GOAL
Return only the line that contains "0.05), 0.002), charcoal, t)" and each line after it, through the last line of the data below, copied exactly.

MATERIALS PROVIDED
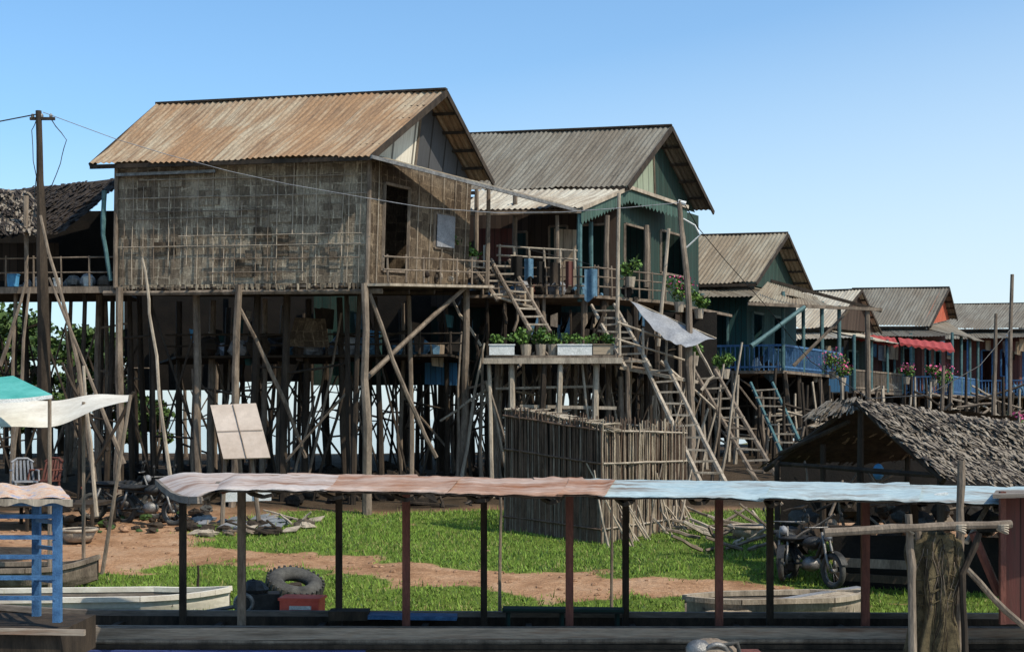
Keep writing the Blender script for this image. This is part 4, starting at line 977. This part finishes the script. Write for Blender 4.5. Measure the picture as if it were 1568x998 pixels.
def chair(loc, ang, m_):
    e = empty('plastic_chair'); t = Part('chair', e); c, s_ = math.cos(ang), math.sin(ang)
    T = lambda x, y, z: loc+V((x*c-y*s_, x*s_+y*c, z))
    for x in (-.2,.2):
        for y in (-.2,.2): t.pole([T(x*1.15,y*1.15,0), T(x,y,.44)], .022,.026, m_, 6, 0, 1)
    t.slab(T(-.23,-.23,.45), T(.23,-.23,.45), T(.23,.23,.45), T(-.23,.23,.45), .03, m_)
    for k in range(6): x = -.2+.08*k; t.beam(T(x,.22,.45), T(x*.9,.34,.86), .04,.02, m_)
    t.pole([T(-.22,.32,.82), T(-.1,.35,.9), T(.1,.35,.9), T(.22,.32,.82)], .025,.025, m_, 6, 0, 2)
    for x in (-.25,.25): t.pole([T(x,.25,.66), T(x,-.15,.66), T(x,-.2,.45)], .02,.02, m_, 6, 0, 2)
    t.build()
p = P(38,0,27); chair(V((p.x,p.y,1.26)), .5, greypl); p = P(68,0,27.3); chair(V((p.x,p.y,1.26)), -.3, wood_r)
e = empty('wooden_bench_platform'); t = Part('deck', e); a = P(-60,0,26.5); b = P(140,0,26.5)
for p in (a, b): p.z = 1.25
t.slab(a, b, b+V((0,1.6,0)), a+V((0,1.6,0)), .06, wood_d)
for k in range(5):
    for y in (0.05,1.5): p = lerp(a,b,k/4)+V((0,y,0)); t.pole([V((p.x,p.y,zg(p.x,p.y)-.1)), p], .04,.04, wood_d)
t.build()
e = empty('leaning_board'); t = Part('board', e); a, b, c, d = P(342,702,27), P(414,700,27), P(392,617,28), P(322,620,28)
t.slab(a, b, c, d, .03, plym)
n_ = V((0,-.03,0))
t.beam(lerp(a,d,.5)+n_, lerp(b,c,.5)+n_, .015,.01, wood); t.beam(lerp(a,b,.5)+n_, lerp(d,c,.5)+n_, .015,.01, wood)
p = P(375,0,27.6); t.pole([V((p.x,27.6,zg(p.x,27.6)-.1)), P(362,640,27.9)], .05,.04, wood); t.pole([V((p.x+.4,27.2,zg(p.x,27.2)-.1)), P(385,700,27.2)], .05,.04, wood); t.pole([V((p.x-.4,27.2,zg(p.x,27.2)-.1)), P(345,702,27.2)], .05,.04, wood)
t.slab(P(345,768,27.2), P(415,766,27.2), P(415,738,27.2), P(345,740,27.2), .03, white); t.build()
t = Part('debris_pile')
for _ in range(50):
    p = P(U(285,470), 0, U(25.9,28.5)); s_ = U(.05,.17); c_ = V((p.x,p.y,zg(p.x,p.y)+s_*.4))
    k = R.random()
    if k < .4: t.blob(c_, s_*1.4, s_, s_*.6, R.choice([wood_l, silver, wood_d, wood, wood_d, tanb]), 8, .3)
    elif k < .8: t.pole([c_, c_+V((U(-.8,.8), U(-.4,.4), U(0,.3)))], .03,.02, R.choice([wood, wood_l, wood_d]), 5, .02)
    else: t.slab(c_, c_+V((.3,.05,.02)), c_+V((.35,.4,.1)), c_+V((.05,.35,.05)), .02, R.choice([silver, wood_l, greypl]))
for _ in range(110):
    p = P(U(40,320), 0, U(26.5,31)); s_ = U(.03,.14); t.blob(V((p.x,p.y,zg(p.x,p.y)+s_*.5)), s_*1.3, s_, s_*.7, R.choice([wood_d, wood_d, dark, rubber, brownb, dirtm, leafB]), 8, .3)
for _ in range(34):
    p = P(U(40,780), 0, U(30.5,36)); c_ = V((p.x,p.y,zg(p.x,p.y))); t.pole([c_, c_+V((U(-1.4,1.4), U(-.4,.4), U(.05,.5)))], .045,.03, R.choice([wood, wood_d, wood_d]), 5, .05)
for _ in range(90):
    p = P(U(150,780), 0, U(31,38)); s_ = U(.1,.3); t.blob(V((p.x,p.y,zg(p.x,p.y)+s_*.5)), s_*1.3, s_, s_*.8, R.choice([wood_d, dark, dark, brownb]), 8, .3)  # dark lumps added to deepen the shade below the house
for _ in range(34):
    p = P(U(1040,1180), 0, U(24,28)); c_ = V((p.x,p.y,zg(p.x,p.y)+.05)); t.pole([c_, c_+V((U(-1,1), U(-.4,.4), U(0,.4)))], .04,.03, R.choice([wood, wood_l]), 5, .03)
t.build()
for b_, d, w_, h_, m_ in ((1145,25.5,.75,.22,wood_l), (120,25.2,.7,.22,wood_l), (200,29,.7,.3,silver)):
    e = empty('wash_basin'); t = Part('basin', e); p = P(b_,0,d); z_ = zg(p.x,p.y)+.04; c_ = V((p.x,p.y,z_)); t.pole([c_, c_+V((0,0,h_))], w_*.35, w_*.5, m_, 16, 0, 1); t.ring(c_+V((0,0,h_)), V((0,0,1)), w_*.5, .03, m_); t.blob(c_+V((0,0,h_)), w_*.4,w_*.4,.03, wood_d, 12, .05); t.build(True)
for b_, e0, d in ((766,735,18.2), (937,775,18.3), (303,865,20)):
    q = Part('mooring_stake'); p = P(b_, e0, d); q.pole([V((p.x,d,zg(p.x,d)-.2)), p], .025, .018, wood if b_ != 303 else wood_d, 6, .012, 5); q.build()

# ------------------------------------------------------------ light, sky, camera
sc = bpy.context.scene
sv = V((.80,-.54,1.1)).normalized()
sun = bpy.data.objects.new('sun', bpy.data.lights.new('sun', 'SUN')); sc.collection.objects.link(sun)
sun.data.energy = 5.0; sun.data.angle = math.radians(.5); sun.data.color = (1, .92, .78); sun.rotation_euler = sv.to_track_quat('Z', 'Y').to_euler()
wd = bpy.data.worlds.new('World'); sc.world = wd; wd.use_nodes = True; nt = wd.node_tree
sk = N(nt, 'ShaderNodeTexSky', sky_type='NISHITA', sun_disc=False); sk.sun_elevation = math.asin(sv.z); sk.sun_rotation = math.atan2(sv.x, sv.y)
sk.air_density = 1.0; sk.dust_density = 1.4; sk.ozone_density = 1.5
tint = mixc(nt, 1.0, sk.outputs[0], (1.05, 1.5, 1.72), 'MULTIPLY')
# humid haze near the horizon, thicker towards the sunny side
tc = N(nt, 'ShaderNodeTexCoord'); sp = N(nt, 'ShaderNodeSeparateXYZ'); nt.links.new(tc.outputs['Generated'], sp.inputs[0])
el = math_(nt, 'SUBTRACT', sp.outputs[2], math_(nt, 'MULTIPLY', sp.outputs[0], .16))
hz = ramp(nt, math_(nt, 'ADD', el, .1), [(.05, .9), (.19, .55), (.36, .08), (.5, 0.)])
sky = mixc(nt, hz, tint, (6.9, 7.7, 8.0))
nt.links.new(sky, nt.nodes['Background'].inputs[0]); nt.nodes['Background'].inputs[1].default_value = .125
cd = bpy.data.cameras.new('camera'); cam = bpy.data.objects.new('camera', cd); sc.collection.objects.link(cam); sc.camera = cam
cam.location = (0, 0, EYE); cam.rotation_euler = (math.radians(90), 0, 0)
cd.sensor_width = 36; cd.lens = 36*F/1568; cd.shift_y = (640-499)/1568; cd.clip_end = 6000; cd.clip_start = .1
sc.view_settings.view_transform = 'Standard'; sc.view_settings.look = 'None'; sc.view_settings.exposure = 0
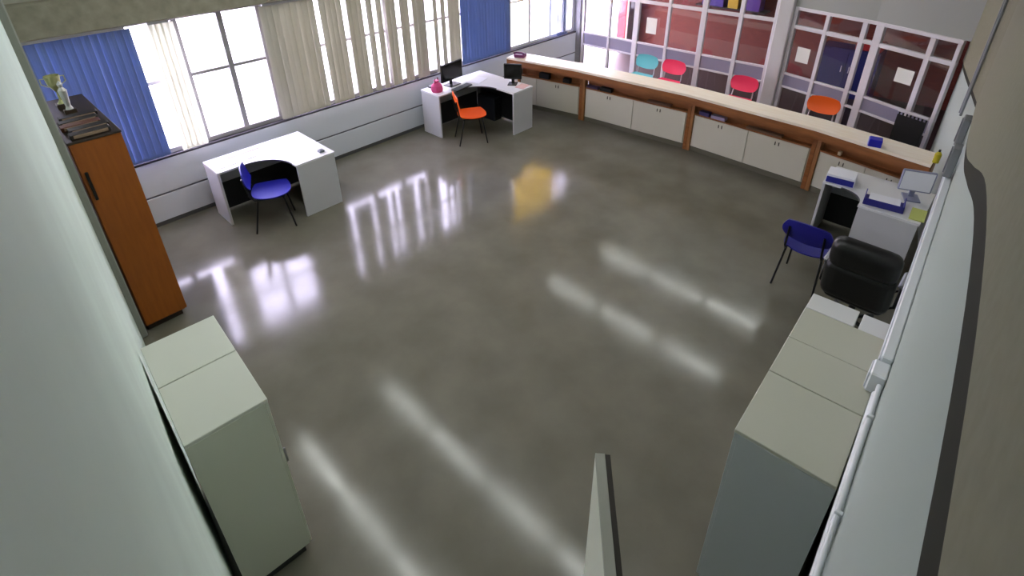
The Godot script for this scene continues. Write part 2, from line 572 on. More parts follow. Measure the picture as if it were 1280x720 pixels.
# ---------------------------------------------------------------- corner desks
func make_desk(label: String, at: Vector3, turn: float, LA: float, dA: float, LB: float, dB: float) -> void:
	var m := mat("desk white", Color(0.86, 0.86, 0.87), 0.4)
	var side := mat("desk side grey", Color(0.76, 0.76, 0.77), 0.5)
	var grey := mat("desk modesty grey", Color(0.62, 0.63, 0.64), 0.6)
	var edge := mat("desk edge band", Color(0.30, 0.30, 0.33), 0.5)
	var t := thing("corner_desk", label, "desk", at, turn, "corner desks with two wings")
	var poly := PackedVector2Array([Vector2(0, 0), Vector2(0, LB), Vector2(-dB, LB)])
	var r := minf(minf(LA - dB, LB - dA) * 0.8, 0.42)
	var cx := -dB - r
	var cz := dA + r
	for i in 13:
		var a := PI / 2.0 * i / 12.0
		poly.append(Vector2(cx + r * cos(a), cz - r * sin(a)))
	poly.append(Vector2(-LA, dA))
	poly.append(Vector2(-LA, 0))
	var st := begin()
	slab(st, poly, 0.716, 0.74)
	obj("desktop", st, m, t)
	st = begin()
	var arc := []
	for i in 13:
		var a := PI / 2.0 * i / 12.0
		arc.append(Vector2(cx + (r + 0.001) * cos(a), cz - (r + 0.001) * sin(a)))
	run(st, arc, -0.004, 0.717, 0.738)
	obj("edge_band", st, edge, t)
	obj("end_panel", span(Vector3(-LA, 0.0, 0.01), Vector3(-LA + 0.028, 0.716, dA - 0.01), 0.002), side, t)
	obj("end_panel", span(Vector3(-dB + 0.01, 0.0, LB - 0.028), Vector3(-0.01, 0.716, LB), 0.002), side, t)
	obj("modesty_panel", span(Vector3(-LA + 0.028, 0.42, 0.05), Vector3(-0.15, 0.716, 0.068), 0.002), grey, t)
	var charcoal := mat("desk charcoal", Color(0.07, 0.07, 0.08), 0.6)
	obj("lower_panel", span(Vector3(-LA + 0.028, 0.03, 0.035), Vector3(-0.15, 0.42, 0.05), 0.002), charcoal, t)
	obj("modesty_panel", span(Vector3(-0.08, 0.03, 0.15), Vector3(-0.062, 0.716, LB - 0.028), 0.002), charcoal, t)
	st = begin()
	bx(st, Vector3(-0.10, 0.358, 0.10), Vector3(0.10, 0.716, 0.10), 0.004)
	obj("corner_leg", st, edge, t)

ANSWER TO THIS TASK
	obj("lower_panel", span(Vector3(-LA + 0.028, 0.03, 0.035), Vector3(-0.15, 0.42, 0.05), 0.002), charcoal, t)
	obj("modesty_panel", span(Vector3(-0.08, 0.03, 0.15), Vector3(-0.062, 0.716, LB - 0.028), 0.002), charcoal, t)
	st = begin()
	bx(st, Vector3(-0.10, 0.358, 0.10), Vector3(0.10, 0.716, 0.10), 0.004)
	obj("corner_leg", st, edge, t)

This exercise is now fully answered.